A quarter of workers agreed they won’t have enough pension funds to maintain a satisfactory standard of living when they retire.
Data has revealed that half of UK workers won’t be able to retire after they turn 66, as more and more employees lack confidence in their state pensions system.
Research carried out by Alight Solutions in collaboration with the University of Granada, found that one in four (27%) workers across Europe have ‘little confidence’ that they will receive a pension when they retire.
Two-thirds added that their pension pots will not be enough, which will likely force a drop in their standard of living.
Alight’s Retirement Perception Index surveyed 2,400 employees in companies across multiple sectors from the UK, Germany, France, Italy, Spain and the Netherlands.
29% of workers added that they won’t have enough pension funds available to maintain a satisfactory standard of living at time of retirement.
Elsewhere, half of those surveyed agreed that they won’t be able to retire until after 66, the age when people can start claiming the state pension in the UK.
A lack in confidence in receiving state pensions was highest among workers in Italy (38%) followed by Germany (32%), Spain (30%), the UK (25%) and France (24%).
In contrast, Dutch employees had the highest confidence, however the index suggests that this could be due to them having a better understanding of their pension systems.
The data revealed different confidence levels among different generations too, for example baby boomers had the highest confidence, while gen Zs have a much higher level of uncertainty.
Calls for more advice
Workers based in Europe are looking to their organisation for more help and advice, which could make all the difference to attracting and retaining talent.
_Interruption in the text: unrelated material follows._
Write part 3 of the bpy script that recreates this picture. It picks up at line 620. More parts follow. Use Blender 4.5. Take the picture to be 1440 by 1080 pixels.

This is reflected in the figures as 52% of respondents indicated that they would be interested in working for firms that can offer them professional advice on how to better manage their pension plans.
UK employees are also the most interested in employer-provided retirement contributions and advice on managing retirement savings. This may come as no surprise, as 47% of those surveyed said they already receive additional retirement contributions from their company.
Luca Saracino, international growth leader at Alight International, revealed: “Our economic landscape and workforces are constantly changing, and so should our approach in providing a modern employee experience that covers all needs.
“As our population ages, employers cannot do without a defined benefit plan that spotlights pension support. It goes a long way in helping workers save time and money, invest, and plan smarter.
“Design the right, inclusive policies and provide updated information and savvy tools that gives your people the confidence to retire. Such initiatives will not only attract and retain talent, but also reinforce the importance of retirement planning.”